No, mother primarily teach children the most important lesson they have to learn.
And that lesson is love.

Mothers teach by example through self-sacrifice, through self-donation. By making the simple sacrifices - they teach love.

The kitchen floor won’t return in twenty years to thank you for cleaning it.

The employer in twenty years probably won’t send you so much as a birthday card.

But, children return constantly to thank their mothers for loving them and caring for them.

The reason they give this thanks is that through the sacrifice of their mothers, they learned what it means to be people of love.

These three activities in the lives of mothers - nourishment, comfort, and instruction - are the ingredients of saints - holy people made separate for a holy task. Mothers make saints.

In the end, what God will make clear is that the most important person of all, in the history of the world, was a mother.
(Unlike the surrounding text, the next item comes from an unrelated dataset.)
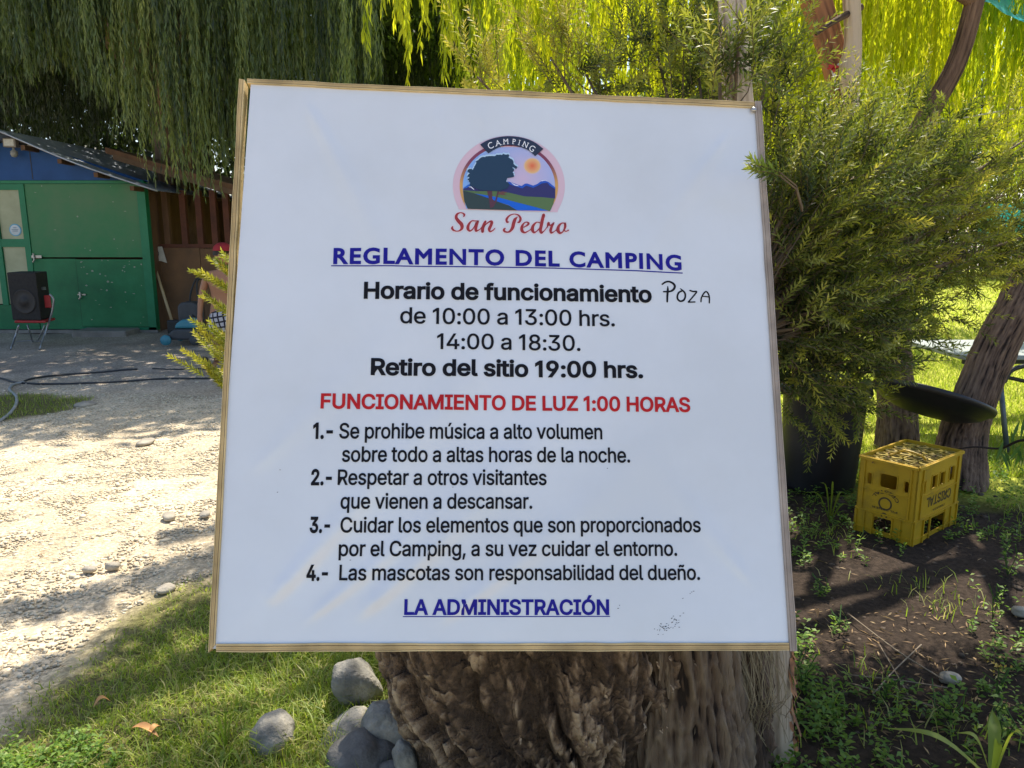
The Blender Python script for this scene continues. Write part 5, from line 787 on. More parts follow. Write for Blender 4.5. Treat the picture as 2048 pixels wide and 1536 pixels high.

She was a mother who fed and nourished her son, so that he might feed the world.

She was a mother who comforted her son, so that he would be strong in the face of suffering.

She was a mother who instructed her son - who taught him the value of self-sacrifice, of self-donation for the sake of love.

The most important person of all will be, not a President, not a philosopher, not a scientist, not a business executive, but a mother - the mother of all Christians, the mother of the Church, and the mother of Our Lord Jesus Christ.

For when Jesus feeds us His body and blood, he feeds us with a body and blood given to Him by His mother.

The Church teaches this clearly - that his humanity comes straight from the body of Mary.

When Jesus sends the Holy Spirit, the Comforter, He knows the power of this comfort, because His the same child that was comforted by His mother. By her comfort, she made him a son fit for the battle, ready to suffer and even die for the sins of the world.

When Jesus gives His life in this way, He does so emboldened by the sacrifice of a mother who sacrifices and gave herself to Him.

Yes, it will be revealed.

The most important person in the world is a mother.

Thanks be to God.

In the Name of the Father, and of the Son, and of the Holy Spirit. AMEN.